De la qualité des langages
Le langage parlé peut être un piège parce qu’il égare facilement dans le passé ou dans l’avenir contrairement au langage pictural qui lui, est un acte au présent se fixant dans la matière. Peindre est un plaisir; plus qu’un sentiment, c’est un état d’esprit, une ambiance agréable du moment en train de se vivre. Lorsque je peins, je vis ici, maintenant, en l’instant perpétuel; j’exerce une totale concentration qui mobilise attention, maîtrise technique et un corps en situation de création. Je considère en elle-même et pour elle-même l’action que je suis en train de faire; dans cet état d’esprit, je ne perçois plus le monde comme cadre et condition de mon action mais je le ressens en lui-même et pour lui-même. Une telle concentration consiste à faire ce que l’on fait d’habitude, machinalement comme si on le faisait avec la curiosité et la fraîcheur de la première fois.
De l’usage des dons naturels
Les dons sont des potentiels à disposition de tous. Si j’ai la chance d’en avoir un c’est parce que la nature me l’a donné, elle m’a fait grâce de pouvoir en profiter, par conséquent, mon devoir moral est d’en prendre soin, de le respecter et surtout de l’utiliser. La volonté et l’acte de créer m’appartiennent comme liberté et originalité privées; cependant, le produit de cette création n’est pas entièrement privé car l’oeuvre doit être à la disposition du plus grand nombre. Profiter de ce don naturel est un privilège qui doit être nécessairement partagé en conséquence de quoi j’ai l’obligation morale de montrer mes oeuvres et la société a l’obligation morale de les recevoir avec respect. La propriété naturelle de l’oeuvre est donc autant un bien commun que privé.

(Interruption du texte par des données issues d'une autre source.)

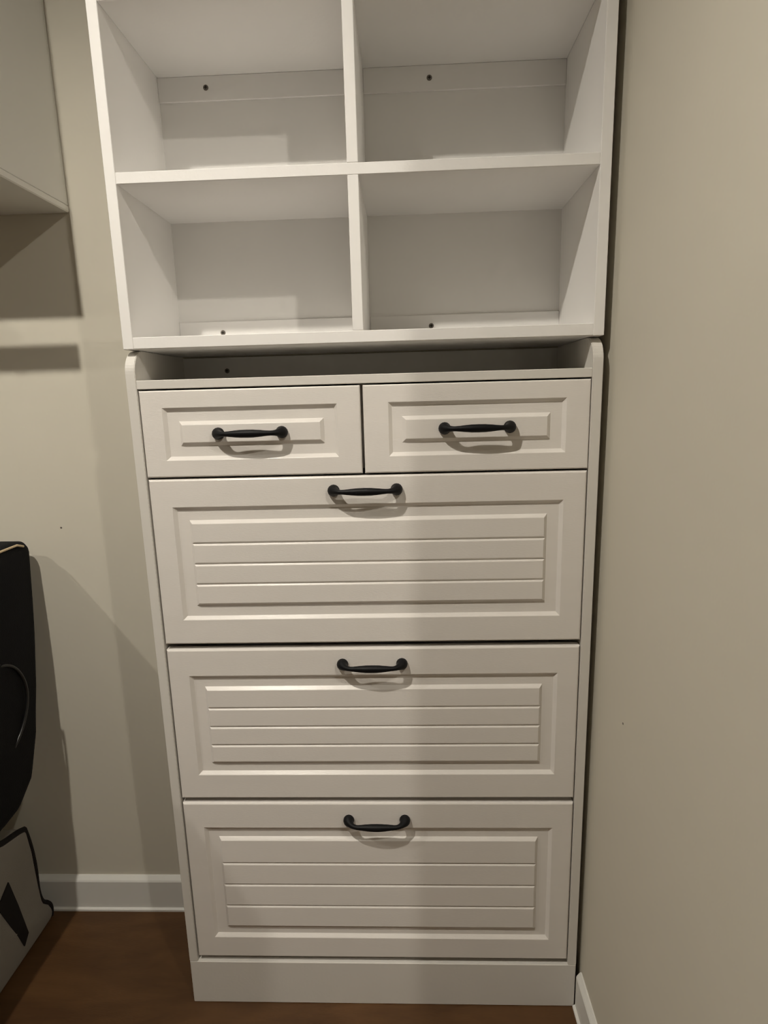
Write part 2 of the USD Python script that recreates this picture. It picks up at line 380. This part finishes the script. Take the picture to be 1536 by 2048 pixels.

Réflexions sur l’art et sur la vie
Tout ce que vous allez lire n’engage que moi et j’ose espérer que le plaisir intellectuel que j’ai trouvé à écrire ces réflexions sera partagé. Je n’affirme rien, je ne donne pas de réponses définitives mais je retiens toujours l’hypothèse qui me semble la plus intéressante et la plus réaliste. Je suis conscient que ma vision du monde est toujours subjective dans la mesure où l’art et la vie ne peuvent pas être des sciences exactes. Ma vie est une vaste aporie car je me refuse à conclure et à formuler définitivement un savoir car tout coule tout le temps, je suis comme le lit de la rivière qui se justifie par le passage incessant de l’eau. Une oeuvre est toujours un reflet de ma vie, je commence par la surface blanche et je finis par quelque chose qui me dépasse, un mystère mais tout le processus de création est techniquement et raisonnablement maîtrisé. Tout mon art est une recherche des lois qui permettent d’articuler entre eux le juste, le beau, le bien et le plaisir. Tout est là.